WHAT THE EXERCISE ASKS: Please quote exactly the opening lines of the data, from the first line to the one where "S.camera = co" appears.

STORED ROWS:

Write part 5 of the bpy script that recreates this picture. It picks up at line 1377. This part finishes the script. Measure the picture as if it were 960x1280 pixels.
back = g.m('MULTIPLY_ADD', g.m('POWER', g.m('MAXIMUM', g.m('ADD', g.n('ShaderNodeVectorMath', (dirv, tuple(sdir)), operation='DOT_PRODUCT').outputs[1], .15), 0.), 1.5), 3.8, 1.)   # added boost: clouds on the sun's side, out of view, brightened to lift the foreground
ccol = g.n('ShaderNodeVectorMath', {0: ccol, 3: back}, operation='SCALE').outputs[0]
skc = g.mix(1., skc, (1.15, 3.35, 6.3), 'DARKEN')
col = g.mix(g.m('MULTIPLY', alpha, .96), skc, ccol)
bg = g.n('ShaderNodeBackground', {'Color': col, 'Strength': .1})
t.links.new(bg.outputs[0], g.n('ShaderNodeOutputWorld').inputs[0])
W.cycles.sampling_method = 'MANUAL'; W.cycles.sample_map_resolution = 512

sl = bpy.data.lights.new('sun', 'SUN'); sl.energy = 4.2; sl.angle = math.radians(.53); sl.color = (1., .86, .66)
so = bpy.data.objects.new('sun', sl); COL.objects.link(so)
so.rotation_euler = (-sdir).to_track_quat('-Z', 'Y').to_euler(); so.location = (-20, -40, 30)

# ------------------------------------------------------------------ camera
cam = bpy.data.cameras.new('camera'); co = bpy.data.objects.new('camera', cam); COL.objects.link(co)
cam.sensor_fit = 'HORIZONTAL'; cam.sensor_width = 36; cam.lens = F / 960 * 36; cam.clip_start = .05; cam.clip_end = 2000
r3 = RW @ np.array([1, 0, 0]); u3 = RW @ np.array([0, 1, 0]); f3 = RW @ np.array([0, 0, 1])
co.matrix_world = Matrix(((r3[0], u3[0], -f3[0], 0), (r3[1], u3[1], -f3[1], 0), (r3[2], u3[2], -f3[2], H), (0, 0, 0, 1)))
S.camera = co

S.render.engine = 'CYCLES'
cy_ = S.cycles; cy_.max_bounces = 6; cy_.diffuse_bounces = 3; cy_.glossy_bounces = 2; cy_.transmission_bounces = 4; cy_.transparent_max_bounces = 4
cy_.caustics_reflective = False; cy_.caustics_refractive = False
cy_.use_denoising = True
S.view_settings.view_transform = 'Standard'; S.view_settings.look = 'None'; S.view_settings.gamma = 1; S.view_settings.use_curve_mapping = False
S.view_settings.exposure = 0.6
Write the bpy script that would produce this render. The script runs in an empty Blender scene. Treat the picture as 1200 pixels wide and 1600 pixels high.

WRITTEN ANSWER:
Write part 5 of the bpy script that recreates this picture. It picks up at line 1377. This part finishes the script. Measure the picture as if it were 960x1280 pixels.
back = g.m('MULTIPLY_ADD', g.m('POWER', g.m('MAXIMUM', g.m('ADD', g.n('ShaderNodeVectorMath', (dirv, tuple(sdir)), operation='DOT_PRODUCT').outputs[1], .15), 0.), 1.5), 3.8, 1.)   # added boost: clouds on the sun's side, out of view, brightened to lift the foreground
ccol = g.n('ShaderNodeVectorMath', {0: ccol, 3: back}, operation='SCALE').outputs[0]
skc = g.mix(1., skc, (1.15, 3.35, 6.3), 'DARKEN')
col = g.mix(g.m('MULTIPLY', alpha, .96), skc, ccol)
bg = g.n('ShaderNodeBackground', {'Color': col, 'Strength': .1})
t.links.new(bg.outputs[0], g.n('ShaderNodeOutputWorld').inputs[0])
W.cycles.sampling_method = 'MANUAL'; W.cycles.sample_map_resolution = 512

sl = bpy.data.lights.new('sun', 'SUN'); sl.energy = 4.2; sl.angle = math.radians(.53); sl.color = (1., .86, .66)
so = bpy.data.objects.new('sun', sl); COL.objects.link(so)
so.rotation_euler = (-sdir).to_track_quat('-Z', 'Y').to_euler(); so.location = (-20, -40, 30)

# ------------------------------------------------------------------ camera
cam = bpy.data.cameras.new('camera'); co = bpy.data.objects.new('camera', cam); COL.objects.link(co)
cam.sensor_fit = 'HORIZONTAL'; cam.sensor_width = 36; cam.lens = F / 960 * 36; cam.clip_start = .05; cam.clip_end = 2000
r3 = RW @ np.array([1, 0, 0]); u3 = RW @ np.array([0, 1, 0]); f3 = RW @ np.array([0, 0, 1])
co.matrix_world = Matrix(((r3[0], u3[0], -f3[0], 0), (r3[1], u3[1], -f3[1], 0), (r3[2], u3[2], -f3[2], H), (0, 0, 0, 1)))
S.camera = co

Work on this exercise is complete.